The Commodity Futures Trading Commission (CFTC) is a US-based agency responsible for regulating the derivatives markets, including options, swaps, and futures contracts.

The Basics of Currency Forwards

Unlike other hedging mechanisms such as currency futures and options contracts—which require an upfront payment for margin requirements and premium payments, respectively—currency forwards typically do not require an upfront payment when used by large corporations and banks.

However, a currency forward has little flexibility. It represents a binding obligation, which means that the contract buyer or seller cannot walk away if the “locked-in” rate eventually becomes adverse. Therefore, to compensate for the risk of non-delivery or non-settlement, financial institutions that deal in currency forwards may require a deposit from retail investors or smaller firms with whom they do not have a business relationship.

Currency forward settlement can either be on a cash or a delivery basis, provided that the option is mutually acceptable and has been specified beforehand in the contract. Currency forwards are over-the-counter (OTC) instruments, as they do not trade on a centralized exchange and are also known as “outright forwards.”

An Example of a Currency Forward

The mechanism for computing a forward currency rate is straightforward and depends on interest rate differentials for the currency pair (assuming both currencies are freely traded on the forex market).

For example, assume a current spot rate for the Canadian dollar of US$1 = C$1.0500, a one-year interest rate for Canadian dollars of 3 percent, and a one-year interest rate for US dollars of 1.5 percent.

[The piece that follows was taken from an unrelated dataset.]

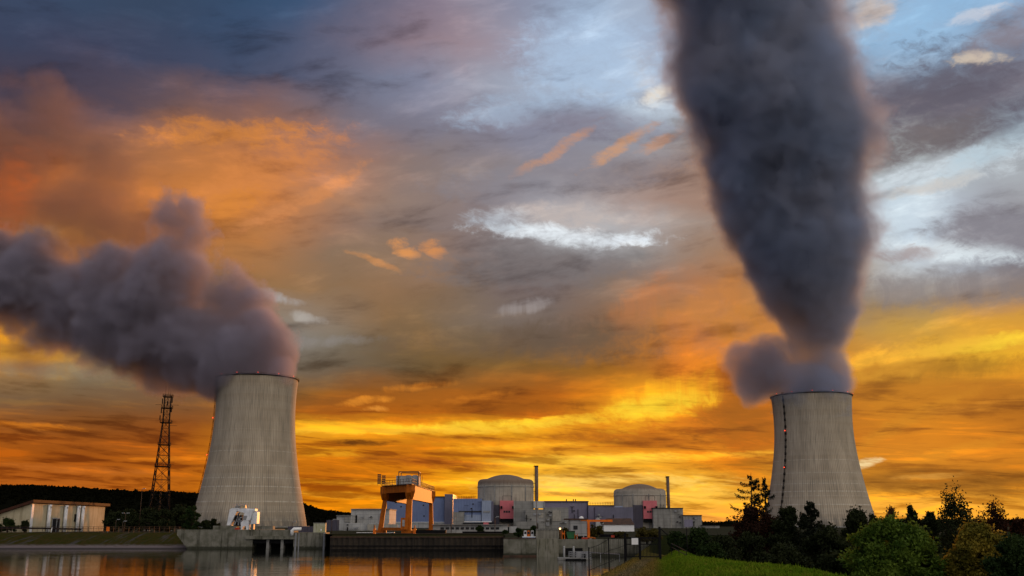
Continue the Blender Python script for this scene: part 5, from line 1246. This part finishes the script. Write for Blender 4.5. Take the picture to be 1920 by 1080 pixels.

After one year, based on interest rate parity, US$1 plus interest at 1.5 percent would be equivalent to C$1.0500 plus interest at 3 percent, meaning:

  • $1 (1 + 0.015) = C$1.0500 x (1 + 0.03)
  • US$1.015 = C$1.0815, or US$1 = C$1.0655

The one-year forward rate in this instance is thus US$ = C$1.0655. The Canadian dollar has a higher interest rate than the US dollar; it trades at a forward discount to the greenback. The actual spot rate of the Canadian dollar one year from now does not correlate with the one-year forward rate at present.

The forward currency rate is merely based on interest rate differentials and does not incorporate investors’ expectations of the actual exchange rate in the future.

Currency Forwards and Hedging

How does a currency forward work as a hedging mechanism? Assume a Canadian export company is selling US$1 million worth of goods to a U.S. company and expects to receive the export proceeds a year from now. The exporter is concerned that the Canadian dollar may have strengthened from its current rate (of 1.0500) a year from now, which means that it would receive fewer Canadian dollars per US dollar. The Canadian exporter, therefore, enters into a forward contract to sell $1 million a year from now at the forward rate of US$1 = C$1.0655.

If a year from now, the spot rate is US$1 = C$1.0300—which means that the C$ has appreciated as the exporter had anticipated – by locking in the forward momentum, the exporter has benefited to the tune of C$35,500 (by selling the US$1 million at C$1.0655, rather than at the spot rate of C$1.0300). On the other hand, if the spot rate a year from now is C$1.0800 (i.e., the Canadian dollar weakened contrary to the exporter’s expectations), the exporter has a notional loss of C$14,500.